Zehn Tage lang, mit Handkamera fast dokumentarisch und mit vielen Nahaufnahmen immer dicht den Figuren bleibend, folgt der Film den eskalierenden Ereignissen bis zu einem überraschenden Schluss. Analog dazu, dass die Szenen und Bilder zuerst das klassische Bildformat nicht annähernd füllen und ähnlich einer Aufblende langsam größer werden, reiht sich Mosaikstein an Mosaikstein, um die Konflikte zu erhellen. Die subjektiven Einschätzungen und Verdächtigungen der Hauptfiguren werden somit in größere Zusammenhänge gestellt, bis sich das Bild einer politisch und sozial gespaltenen ungarischen Gesellschaft herauskristallisiert. Ábel als Dreh- und Angelpunkt ist darin wie seine Mitschüler*innen zu einem Spielball der Mächte geworden.

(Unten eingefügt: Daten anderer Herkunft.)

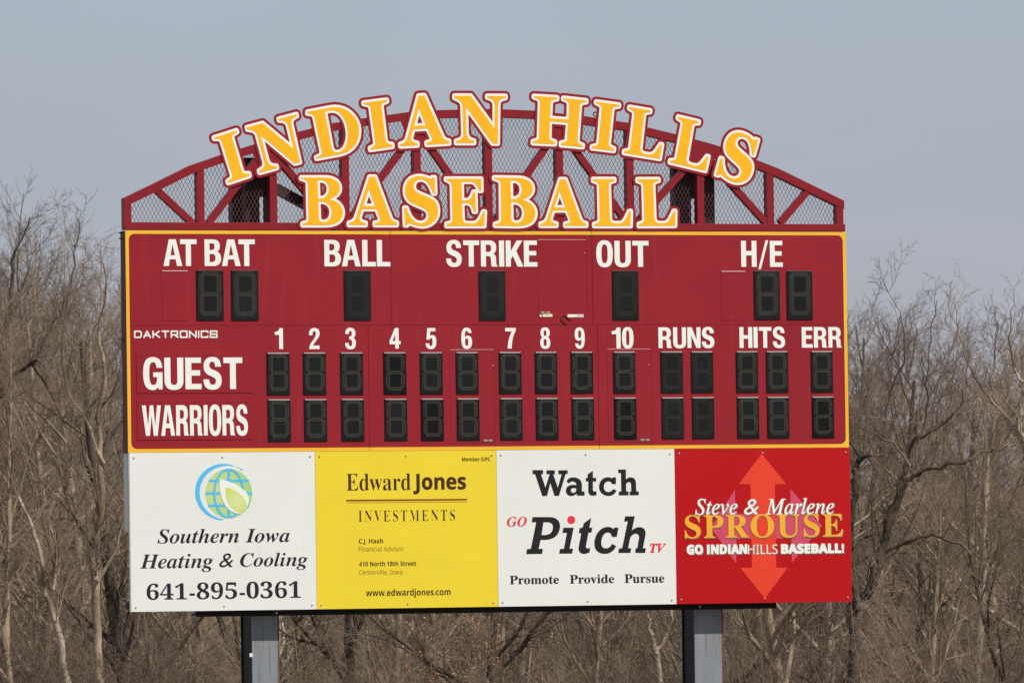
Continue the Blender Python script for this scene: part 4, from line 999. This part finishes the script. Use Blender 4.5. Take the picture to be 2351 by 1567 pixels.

In erster Linie ist Reiszs Film daher ein packendes Zeitdokument zur gesellschaftlichen Situation im heutigen Ungarn, wobei nicht jede Anspielung gleich verstanden werden muss. Denn darüber hinaus verweist das Drama auf einen Populismus, in dem es nicht um offene Diskussion unterschiedlicher Meinungen, sondern nur noch um die „richtige“ Gesinnung und das Nutzen jedweder Ereignisse für die eigenen politischen Zwecke geht. Und diesen Populismus erleben wir aktuell in besonderer Weise in ganz Europa.
Holger Twele
Magyarázat mindenre - Ungarn, Slowakei 2023, Regie: Gábor Reisz, Kinostart: 19.12.2024, FSK: ab 12, Empfehlung: ab 16 Jahren, Laufzeit: 128 Min., Buch: Gábor Reisz, Éva Schulze, Kamera: Kristóf Becsey, Musik: András Kálmán, Gábor Reisz, Schnitt: Vanda Gorácz, Gábor Balogh, Produktion: Proton Cinema, Mphilms, Verleih: Grandfilm, Besetzung: Gáspár Adonyi Walsh (Ábel), István Znamenák (György), András Rusznák (Jakab), Rebeka Hatházi (Erika), Eliza Sodró (Dorka), Lilla Kizlinger (Janka), Krisztina Urbanovits (Judit) u.a.